Gli spettacoli proposti (27 per 9 giorni di programmazione) hanno confermato il fiuto di Latella, perché per la maggior parte dei casi hanno dato prova di ricerche originali e grande qualità. I registi avevano ricevuto indicazioni dal Direttore artistico circa il non censurarsi, fare insomma tutto quello che avrebbero sempre desiderato senza pensare alla programmazione futura o ai gusti del pubblico. Lo spettacolo che più coraggiosamente ha preso in parola le parole del direttore è stato Glory Wall di Leonardo Manzan, e infatti si è aggiudicato la Targa di miglior spettacolo da parte della giuria internazionale, ‘comprendendo che la censura è sempre una questione di potere.
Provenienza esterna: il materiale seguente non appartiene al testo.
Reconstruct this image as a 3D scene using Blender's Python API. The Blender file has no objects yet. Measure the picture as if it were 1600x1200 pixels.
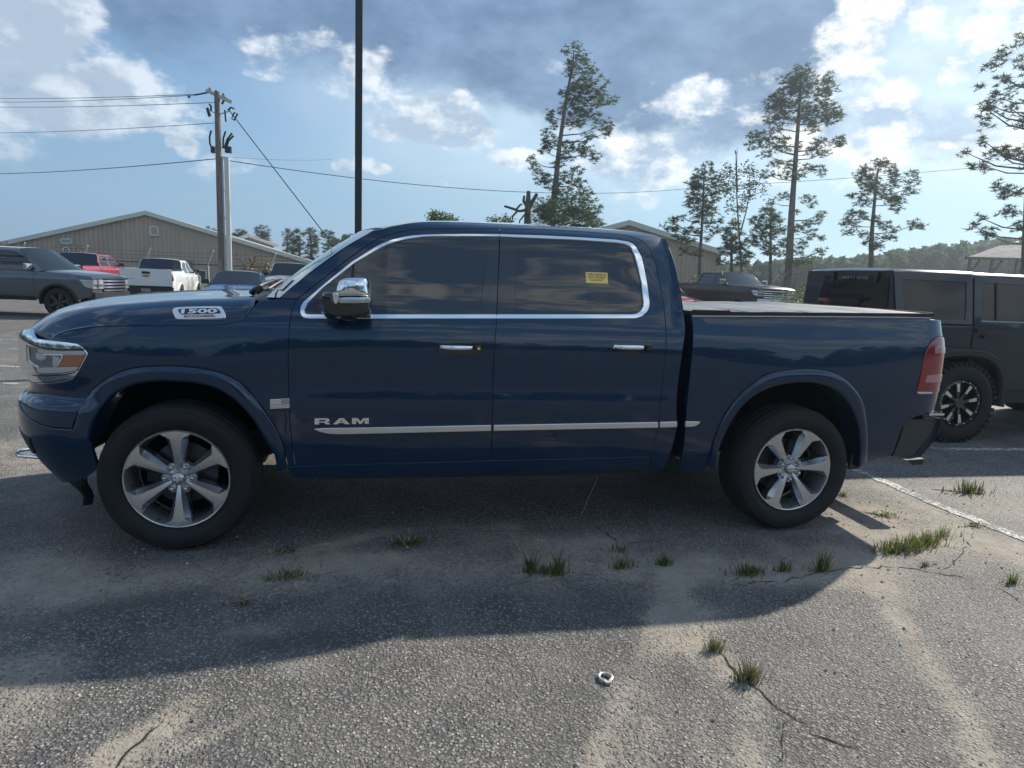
import bpy, bmesh, math, random
import numpy as np
from mathutils import Vector, Matrix, noise

random.seed(7); np.random.seed(7)
scene = bpy.context.scene
COL = scene.collection

# ------------------------------------------------------------------ camera
CAM = np.array([-0.739074, -3.653918, 1.544783])
YAW, PITCH, ROLL, FPX = 0.193007, -0.159831, 0.04203, 1020.0
_f = np.array([math.sin(YAW)*math.cos(PITCH), math.cos(YAW)*math.cos(PITCH), math.sin(PITCH)])
_r = np.array([math.cos(YAW), -math.sin(YAW), 0.0])
_u = np.cross(_r, _f)
CR = math.cos(ROLL)*_r + math.sin(ROLL)*_u
CU = -math.sin(ROLL)*_r + math.cos(ROLL)*_u
CF = _f
cam_data = bpy.data.cameras.new('camera')
cam_data.sensor_width = 36.0
cam_data.lens = 36.0*FPX/1600.0
cam_data.clip_start = 0.05
cam_data.clip_end = 6000.0
cam = bpy.data.objects.new('camera', cam_data)
COL.objects.link(cam)
cam.matrix_world = Matrix(((CR[0], CU[0], -CF[0], CAM[0]), (CR[1], CU[1], -CF[1], CAM[1]),
                           (CR[2], CU[2], -CF[2], CAM[2]), (0, 0, 0, 1)))
scene.camera = cam

def project(P):
    d = np.asarray(P, float)-CAM
    z = d@CF
    return np.stack([800+FPX*(d@CR)/z, 600-FPX*(d@CU)/z], -1)
def ray(px, py):
    return CF+(px-800)/FPX*CR-(py-600)/FPX*CU
def at(px, py, y=None, z=None, x=None):
    d = ray(px, py)
    if y is not None: t = (y-CAM[1])/d[1]
    elif z is not None: t = (z-CAM[2])/d[2]
    else: t = (x-CAM[0])/d[0]
    return CAM+t*d
def at_depth(px, py, D):
    return CAM+D*ray(px, py)

# ------------------------------------------------------------------ sun, sky, exposure
SUN = np.array([1.26, 0.79, 1.0]); SUN = SUN/np.linalg.norm(SUN)
SUN_EL = math.asin(SUN[2]); SUN_AZ = math.atan2(SUN[0], SUN[1])
sd = bpy.data.lights.new('sun', 'SUN')
sd.energy = 4.6; sd.angle = math.radians(0.9); sd.color = (1.0, 0.93, 0.82)
sun = bpy.data.objects.new('sun', sd); COL.objects.link(sun)
sun.rotation_euler = Vector(SUN).to_track_quat('Z', 'Y').to_euler()
sun.location = (20, 14, 18)

scene.view_settings.view_transform = 'Standard'
scene.view_settings.look = 'None'
scene.view_settings.exposure = 0.58
scene.view_settings.gamma = 1.0
scene.view_settings.use_curve_mapping = False
scene.render.engine = 'CYCLES'
scene.cycles.use_denoising = True
scene.cycles.max_bounces = 6
scene.cycles.diffuse_bounces = 3
scene.cycles.glossy_bounces = 4
scene.cycles.transparent_max_bounces = 8
scene.cycles.sample_clamp_indirect = 6

world = bpy.data.worlds.new('World'); scene.world = world
world.use_nodes = True
world.cycles.sampling_method = 'NONE'
wt = world.node_tree; wt.nodes.clear()

class NG:
    """small node-graph helper"""
    def __init__(s, tree): s.t = tree
    def n(s, typ, **kw):
        nd = s.t.nodes.new(typ)
        for k, v in kw.items():
            if k.startswith('i_'):
                key = k[2:]
                nd.inputs[int(key) if key.isdigit() else key.replace('_', ' ')].default_value = v
            else: setattr(nd, k, v)
        return nd
    def put(s, sock, v):
        if isinstance(v, bpy.types.NodeSocket): s.t.links.new(v, sock)
        elif v is not None: sock.default_value = v
    def m(s, op, a, b=None, c=None, clamp=False):
        nd = s.t.nodes.new('ShaderNodeMath'); nd.operation = op; nd.use_clamp = clamp
        s.put(nd.inputs[0], a)
        if b is not None: s.put(nd.inputs[1], b)
        if c is not None: s.put(nd.inputs[2], c)
        return nd.outputs[0]
    def v(s, op, a, b=None, c=None):
        nd = s.t.nodes.new('ShaderNodeVectorMath'); nd.operation = op
        s.put(nd.inputs[0], a)
        if b is not None: s.put(nd.inputs[1], b)
        if c is not None: s.put(nd.inputs[2], c)
        return nd.outputs['Value'] if op in ('LENGTH', 'DOT_PRODUCT', 'DISTANCE') else nd.outputs[0]
    def mix(s, f, a, b, blend='MIX'):
        nd = s.t.nodes.new('ShaderNodeMix'); nd.data_type = 'RGBA'; nd.blend_type = blend
        s.put(nd.inputs[0], f)
        s.put(nd.inputs[6], a if isinstance(a, bpy.types.NodeSocket) else (*a, 1)[:4])
        s.put(nd.inputs[7], b if isinstance(b, bpy.types.NodeSocket) else (*b, 1)[:4])
        return nd.outputs[2]
    def ramp(s, x, lo, hi, a=0.0, b=1.0, smooth=True):
        nd = s.t.nodes.new('ShaderNodeMapRange'); nd.clamp = True
        nd.interpolation_type = 'SMOOTHSTEP' if smooth else 'LINEAR'
        s.put(nd.inputs['Value'], x)
        for k, vv in (('From Min', lo), ('From Max', hi), ('To Min', a), ('To Max', b)): s.put(nd.inputs[k], vv)
        return nd.outputs['Result']
    def noise(s, vec, scale, detail=4, rough=.55, dist=0.0, dim='3D', w=None):
        nd = s.t.nodes.new('ShaderNodeTexNoise'); nd.noise_dimensions = dim
        s.put(nd.inputs['Vector'], vec)
        s.put(nd.inputs['Scale'], scale)
        nd.inputs['Detail'].default_value = detail
        nd.inputs['Roughness'].default_value = rough; nd.inputs['Distortion'].default_value = dist
        return nd.outputs[0]
    def voro(s, vec, scale, feature='F1', rnd=1.0):
        nd = s.t.nodes.new('ShaderNodeTexVoronoi'); nd.feature = feature
        s.put(nd.inputs['Vector'], vec); nd.inputs['Scale'].default_value = scale
        nd.inputs['Randomness'].default_value = rnd
        return nd
    def comb(s, x, y, z):
        nd = s.t.nodes.new('ShaderNodeCombineXYZ')
        s.put(nd.inputs[0], x); s.put(nd.inputs[1], y); s.put(nd.inputs[2], z)
        return nd.outputs[0]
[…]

In questo caso il potere, o la sua mancanza, nel nostro teatro’ questa parte della motivazione.
Abbiamo incontrato il regista Antonio Latella per farci raccontare qualcosa di più, dal suo punto di vista, sulla situazione del teatro attuale e sul suo mandato in Biennale. «Questo quarto atto è nato il secondo anno del mio mandato come direttore artistico» spiega il regista. «Ho visto che il lavoro che stavo facendo stava portando tanti operatori stranieri. Erano molto curiosi del teatro italiano che non conoscevano minimamente, a parte i soliti nomi. Ho quindi pensato che era un dovere fare una biennale tutta italiana, che potesse mostrare ciò che accade nel nostro paese».
Cos’è la censura a teatro per Antonio Latella?
Probabilmente è quando si dice ai registi che lo spettacolo dev’essere venduto, circuitare, andare in determinati teatri. Il titolo o l’autore non vanno bene per il pubblico. Sono tutte affermazioni che a monte censurano l’artista, sa già che certe proposte non le deve fare.
È evidente poi che un direttore artistico, anche se pensa di non farlo, censura: deve programmare e fare scelte soggettive. Facendole si decide però quale artista presentare al pubblico e quale no.
Si è parlato molto di giovani, questa edizione. Sono i più colpiti dalla censura?
In questo paese i giovani entrano di diritto nelle istituzioni quando sono dei nomi affermati. Quindi quando sono sicuri, quando lo spazio dell’errore è limitato. Ma il giovane va sostenuto quando fa gli errori perché è lì che c’è la ricerca, la possibilità di crescita.
Cosa ci può raccontare della scena italiana contemporanea, come è lo stato attuale delle cose?
In questo quattro anni di direzione artistica ho capito che gli under 30 sono molto interessanti, molto più della mia generazione. Noi abbiamo ancora addosso un’idea novecentesca del teatro mentre l’under 30 si confronta con mezzi, linguaggi, possibilità altre. Io scommetto su di loro, hanno una preparazione culturale molto alta, anche se hanno meno mezzi.
Il teatro di oggi è molto autoriale, c’è l’urgenza di raccontare le storie. Ci sono modi diversi però di farlo, non solo dall’inizio alla fine. Io ti racconto la mia storia ma tu devi farti la tua. Questo può essere un nuovo modo di raccontare.
Cambiano i linguaggi, si può affermare che cambia anche l’urgenza e i temi di cui si parla?
Ho notato che i giovani oggi partono da storie private, quasi intime, accadimenti che loro conoscono molto bene. Poi li spostano e li fanno diventare fortemente classici perché riescono ad aprire. Quando rimangono sul piccolo io non vedo la possibilità del linguaggio che sarà domani. Ma quando il piccolo riesce a diventare un micro e un macrocosmo è molto interessante.
Si è parlato di censura anche rispetto al pubblico, qual è il ruolo di chi sta dall’altra parte del palcoscenico rispetto agli attori?
Come regista non mi interessa che il pubblico sia rilassato, intrattenuto. Deve essere attivo, lavorare. È stancante, ma importantissimo che il pubblico esca dalla sala discutendo magari animatamente, non dicendo semplicemente che lo spettacolo è stato ‘carino’.